• Set exercise:
Provide the number of lines containing the word "Write", and nothing else.

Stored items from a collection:
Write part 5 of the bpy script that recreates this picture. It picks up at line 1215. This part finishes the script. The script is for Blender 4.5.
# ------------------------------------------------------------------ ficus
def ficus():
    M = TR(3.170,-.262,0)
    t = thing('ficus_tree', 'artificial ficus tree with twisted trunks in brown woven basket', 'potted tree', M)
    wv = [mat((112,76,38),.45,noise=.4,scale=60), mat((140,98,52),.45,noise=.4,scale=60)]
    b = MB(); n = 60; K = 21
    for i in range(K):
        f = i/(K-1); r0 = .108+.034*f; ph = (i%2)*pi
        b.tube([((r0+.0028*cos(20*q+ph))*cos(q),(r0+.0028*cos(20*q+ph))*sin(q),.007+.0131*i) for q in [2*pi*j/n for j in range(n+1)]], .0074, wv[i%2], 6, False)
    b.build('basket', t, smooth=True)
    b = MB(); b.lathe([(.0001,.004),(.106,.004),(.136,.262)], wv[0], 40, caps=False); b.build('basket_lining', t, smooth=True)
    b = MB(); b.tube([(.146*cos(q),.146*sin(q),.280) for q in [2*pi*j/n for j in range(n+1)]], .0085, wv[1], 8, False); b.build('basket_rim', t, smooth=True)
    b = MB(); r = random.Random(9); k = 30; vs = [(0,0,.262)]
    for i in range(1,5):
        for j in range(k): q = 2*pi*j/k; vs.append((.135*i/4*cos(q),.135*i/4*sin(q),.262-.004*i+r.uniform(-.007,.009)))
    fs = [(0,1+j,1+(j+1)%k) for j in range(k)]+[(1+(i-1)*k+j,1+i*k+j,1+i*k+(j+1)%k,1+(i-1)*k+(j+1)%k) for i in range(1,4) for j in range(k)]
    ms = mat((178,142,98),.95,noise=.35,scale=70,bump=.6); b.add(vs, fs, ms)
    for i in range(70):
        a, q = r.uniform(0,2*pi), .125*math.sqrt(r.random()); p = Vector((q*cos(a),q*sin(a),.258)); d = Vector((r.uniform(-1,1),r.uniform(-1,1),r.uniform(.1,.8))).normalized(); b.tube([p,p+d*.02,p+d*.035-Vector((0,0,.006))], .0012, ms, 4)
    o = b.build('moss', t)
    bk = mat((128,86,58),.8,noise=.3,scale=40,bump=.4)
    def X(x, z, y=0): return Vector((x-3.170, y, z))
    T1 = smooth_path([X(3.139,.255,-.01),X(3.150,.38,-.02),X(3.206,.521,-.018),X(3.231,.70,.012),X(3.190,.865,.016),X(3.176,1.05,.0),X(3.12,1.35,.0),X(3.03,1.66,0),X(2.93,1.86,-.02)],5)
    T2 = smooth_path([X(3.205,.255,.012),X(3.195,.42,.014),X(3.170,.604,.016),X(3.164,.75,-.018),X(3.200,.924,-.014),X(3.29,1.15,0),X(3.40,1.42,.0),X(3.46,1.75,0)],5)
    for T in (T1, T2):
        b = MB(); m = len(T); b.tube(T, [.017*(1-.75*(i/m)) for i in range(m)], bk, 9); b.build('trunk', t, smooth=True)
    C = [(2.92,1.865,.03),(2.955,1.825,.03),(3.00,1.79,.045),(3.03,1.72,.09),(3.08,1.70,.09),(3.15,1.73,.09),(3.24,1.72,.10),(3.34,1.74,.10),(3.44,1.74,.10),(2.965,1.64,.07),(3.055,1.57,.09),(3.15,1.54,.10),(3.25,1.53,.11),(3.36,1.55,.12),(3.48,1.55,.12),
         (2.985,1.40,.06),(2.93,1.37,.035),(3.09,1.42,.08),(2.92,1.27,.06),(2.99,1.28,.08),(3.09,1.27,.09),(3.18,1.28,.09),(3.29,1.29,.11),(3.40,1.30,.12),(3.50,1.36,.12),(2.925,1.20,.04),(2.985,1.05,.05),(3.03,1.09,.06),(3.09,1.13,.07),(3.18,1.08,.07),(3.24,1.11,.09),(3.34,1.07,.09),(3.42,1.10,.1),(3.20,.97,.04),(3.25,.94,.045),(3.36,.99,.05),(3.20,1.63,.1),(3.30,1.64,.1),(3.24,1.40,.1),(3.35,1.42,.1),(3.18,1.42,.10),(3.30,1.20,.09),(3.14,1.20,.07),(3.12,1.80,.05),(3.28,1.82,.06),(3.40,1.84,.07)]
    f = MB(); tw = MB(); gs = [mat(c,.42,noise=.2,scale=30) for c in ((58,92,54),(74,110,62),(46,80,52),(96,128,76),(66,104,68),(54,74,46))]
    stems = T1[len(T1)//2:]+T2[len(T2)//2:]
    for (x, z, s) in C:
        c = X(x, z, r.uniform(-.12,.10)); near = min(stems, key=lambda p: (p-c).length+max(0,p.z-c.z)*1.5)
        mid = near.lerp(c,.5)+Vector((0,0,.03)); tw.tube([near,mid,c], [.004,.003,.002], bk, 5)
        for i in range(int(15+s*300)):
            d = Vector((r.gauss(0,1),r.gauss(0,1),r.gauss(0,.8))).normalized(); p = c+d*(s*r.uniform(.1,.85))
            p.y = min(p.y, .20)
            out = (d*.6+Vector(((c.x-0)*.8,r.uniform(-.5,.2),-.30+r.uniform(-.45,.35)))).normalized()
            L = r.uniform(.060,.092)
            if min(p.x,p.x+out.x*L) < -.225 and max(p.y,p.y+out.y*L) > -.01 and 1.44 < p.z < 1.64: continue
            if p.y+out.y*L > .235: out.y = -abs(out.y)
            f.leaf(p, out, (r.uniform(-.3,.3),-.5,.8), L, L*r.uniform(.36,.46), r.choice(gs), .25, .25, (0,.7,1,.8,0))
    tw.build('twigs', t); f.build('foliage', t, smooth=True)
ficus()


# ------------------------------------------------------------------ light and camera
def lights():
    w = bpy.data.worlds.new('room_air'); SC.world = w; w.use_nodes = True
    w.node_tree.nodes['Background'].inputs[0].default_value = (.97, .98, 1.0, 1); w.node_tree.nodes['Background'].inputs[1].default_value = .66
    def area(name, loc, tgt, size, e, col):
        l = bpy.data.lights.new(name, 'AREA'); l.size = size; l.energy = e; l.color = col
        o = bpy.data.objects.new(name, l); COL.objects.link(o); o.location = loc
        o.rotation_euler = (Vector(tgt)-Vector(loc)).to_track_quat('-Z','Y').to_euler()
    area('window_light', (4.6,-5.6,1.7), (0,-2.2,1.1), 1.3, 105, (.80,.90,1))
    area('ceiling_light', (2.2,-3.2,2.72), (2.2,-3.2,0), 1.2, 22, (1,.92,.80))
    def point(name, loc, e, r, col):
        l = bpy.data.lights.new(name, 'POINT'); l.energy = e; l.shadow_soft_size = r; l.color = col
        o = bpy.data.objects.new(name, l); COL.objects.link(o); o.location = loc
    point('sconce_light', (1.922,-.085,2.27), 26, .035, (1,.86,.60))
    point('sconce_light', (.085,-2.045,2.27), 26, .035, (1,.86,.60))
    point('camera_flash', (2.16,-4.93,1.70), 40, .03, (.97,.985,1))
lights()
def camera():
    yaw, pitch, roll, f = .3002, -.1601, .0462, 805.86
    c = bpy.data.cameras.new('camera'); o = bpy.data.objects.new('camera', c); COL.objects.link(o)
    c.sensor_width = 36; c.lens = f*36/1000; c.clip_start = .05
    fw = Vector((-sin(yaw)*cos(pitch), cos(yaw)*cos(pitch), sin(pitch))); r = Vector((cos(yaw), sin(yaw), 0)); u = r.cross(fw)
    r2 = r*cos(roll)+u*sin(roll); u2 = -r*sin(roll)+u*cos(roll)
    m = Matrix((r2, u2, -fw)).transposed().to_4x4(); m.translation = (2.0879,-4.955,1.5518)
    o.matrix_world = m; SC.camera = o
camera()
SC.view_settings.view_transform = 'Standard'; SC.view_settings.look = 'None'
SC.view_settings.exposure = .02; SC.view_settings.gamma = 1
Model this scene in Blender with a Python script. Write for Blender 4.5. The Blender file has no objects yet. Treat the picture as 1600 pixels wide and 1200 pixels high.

• Exercise output:
2